Unexplained Mystery: What started the 1973 U.S. National Archives Fire?



The Watergate scandal was a 1970s United States political event. It began with the arrest of five men for breaking and entering into the Democratic National Committee headquarters at the Watergate complex on June 17, 1972. The scandal directly led to the resignation of the President of the United States, Richard Nixon, on August 9, 1974. Nixon is the first and only U.S. President to resign. Watergate also resulted in the indictment, trial, conviction and incarceration of Nixon administration officials. On July 12, 1973, the National Personnel Records Center fire occurred in Overland, Missouri, which is a suburb of St. Louis.
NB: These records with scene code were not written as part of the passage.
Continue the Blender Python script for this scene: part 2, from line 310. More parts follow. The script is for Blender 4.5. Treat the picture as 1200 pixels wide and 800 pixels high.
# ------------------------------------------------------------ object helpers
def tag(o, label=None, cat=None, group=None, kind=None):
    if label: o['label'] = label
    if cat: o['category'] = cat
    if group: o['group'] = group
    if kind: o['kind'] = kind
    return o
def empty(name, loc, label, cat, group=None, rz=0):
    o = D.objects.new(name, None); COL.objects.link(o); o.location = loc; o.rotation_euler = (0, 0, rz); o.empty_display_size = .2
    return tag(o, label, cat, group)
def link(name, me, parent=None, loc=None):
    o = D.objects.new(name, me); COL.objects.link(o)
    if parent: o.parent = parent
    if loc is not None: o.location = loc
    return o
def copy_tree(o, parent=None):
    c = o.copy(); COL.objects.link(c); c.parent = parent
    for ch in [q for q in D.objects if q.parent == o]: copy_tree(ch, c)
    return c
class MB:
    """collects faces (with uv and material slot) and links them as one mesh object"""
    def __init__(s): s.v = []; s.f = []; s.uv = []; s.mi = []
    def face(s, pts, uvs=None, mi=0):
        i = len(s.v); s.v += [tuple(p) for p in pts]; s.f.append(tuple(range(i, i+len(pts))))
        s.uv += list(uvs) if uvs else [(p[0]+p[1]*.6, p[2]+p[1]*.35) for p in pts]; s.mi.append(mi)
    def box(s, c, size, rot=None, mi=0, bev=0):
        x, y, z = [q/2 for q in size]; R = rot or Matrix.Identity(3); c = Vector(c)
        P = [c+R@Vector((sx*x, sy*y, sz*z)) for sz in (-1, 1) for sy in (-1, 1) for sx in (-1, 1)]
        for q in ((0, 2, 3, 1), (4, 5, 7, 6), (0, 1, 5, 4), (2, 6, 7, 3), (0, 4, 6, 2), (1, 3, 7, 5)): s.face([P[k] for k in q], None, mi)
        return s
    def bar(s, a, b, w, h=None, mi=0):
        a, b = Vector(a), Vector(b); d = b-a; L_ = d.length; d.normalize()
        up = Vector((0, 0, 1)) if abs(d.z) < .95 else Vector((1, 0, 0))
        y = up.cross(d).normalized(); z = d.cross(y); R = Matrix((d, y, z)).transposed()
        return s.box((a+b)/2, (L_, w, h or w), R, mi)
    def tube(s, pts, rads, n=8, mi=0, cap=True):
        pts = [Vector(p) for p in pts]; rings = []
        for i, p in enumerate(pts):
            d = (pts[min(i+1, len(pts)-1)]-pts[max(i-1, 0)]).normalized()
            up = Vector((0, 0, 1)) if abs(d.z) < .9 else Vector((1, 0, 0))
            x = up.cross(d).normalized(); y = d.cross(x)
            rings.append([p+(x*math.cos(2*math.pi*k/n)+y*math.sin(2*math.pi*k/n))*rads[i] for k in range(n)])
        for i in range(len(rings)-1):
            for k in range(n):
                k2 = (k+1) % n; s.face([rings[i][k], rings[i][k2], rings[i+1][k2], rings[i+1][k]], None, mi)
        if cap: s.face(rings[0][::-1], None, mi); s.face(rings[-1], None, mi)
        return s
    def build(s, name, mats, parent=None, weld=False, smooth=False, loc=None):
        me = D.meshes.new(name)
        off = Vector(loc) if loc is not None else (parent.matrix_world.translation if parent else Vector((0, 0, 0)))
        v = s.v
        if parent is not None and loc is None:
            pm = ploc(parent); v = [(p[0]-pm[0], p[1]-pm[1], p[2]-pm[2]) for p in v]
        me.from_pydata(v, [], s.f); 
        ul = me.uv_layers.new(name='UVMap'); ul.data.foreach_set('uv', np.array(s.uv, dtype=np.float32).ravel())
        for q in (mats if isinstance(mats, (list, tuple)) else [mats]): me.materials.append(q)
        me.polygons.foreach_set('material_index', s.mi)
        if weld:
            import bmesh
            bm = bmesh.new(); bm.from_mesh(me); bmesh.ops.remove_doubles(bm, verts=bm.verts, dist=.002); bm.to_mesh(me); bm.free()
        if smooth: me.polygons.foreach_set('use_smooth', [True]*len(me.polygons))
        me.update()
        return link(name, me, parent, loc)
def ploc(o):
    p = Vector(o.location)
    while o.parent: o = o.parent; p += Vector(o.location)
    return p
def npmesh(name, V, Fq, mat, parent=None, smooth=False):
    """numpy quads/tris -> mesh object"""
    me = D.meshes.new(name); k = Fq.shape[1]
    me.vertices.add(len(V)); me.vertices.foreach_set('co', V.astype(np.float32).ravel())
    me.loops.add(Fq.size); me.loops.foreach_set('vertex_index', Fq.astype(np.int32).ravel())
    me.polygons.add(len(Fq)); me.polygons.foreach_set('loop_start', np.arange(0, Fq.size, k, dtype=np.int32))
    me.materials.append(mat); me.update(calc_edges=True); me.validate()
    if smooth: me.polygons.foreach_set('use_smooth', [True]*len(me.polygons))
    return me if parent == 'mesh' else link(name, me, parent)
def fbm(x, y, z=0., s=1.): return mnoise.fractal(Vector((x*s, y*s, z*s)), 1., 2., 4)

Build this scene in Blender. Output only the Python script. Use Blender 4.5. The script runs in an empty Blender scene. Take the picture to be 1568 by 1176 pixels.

The event marked a severe blow to the National Archives and Records Administration of the United States. Approximately 16-18 million official military personnel records were lost as a result of the fire.

The National Personnel Records Center (NPRC) was created in 1956 as the result of a series of mergers. In 1956, the construction cost on the structure was $12.5 million, $101 million in today’s dollars, an economical $10.15 per square foot ($110.51 per square meter). However, the builders did not include firewalls or other fire-stopping material. The entire facility holding millions of irreplaceable records lacked heat or smoke detectors to automatically report fire or a sprinkler system to extinguish fire. The 1973 fire destroyed the entire 6th floor of the NPRC, including millions of files documenting U.S. Army and Air Force personnel discharges. The huge collection of documents on the 6th floor did not have an index, making it impossible to determine what was lost.

Millions of records were on loan to the NPRC at the time of the fire. On the morning of the National Archives Fire, a very small number of U.S. Navy, United States Coast Guard, and U.S. Marine Corps records were out of their normal filing area being worked on as active requests by employees of the National Archives and Records Administration who maintained their offices on the 6th floor of the building. When the NPRC fire began, these Navy and Marine Corps records were caught in the section of the building which experienced the most damage, but the circumstances surrounding the files was ruled to have been ordinary. None of the U.S. national records that were destroyed in the fire had duplicate copies made, nor had they been copied to microfilm.

The exact cause of the fire was never fully determined. An investigation in 1975, two-years after the occurrence, revealed that the floor where the fire started had been under extreme temperature with little or no ventilation. It was speculated that air pressure on the floor had reached such a level that, combined with the very high temperatures in the enclosed space, the brittle and dry records began to spontaneously combust. The investigation also did not rule out embers of cigarettes, which were present in several trash cans. The timing of the fire and the lackluster investigation has led to speculation about the real cause. One thing is for sure, a large portion of recorded U.S. history was lost in the NPRC fire of 1973.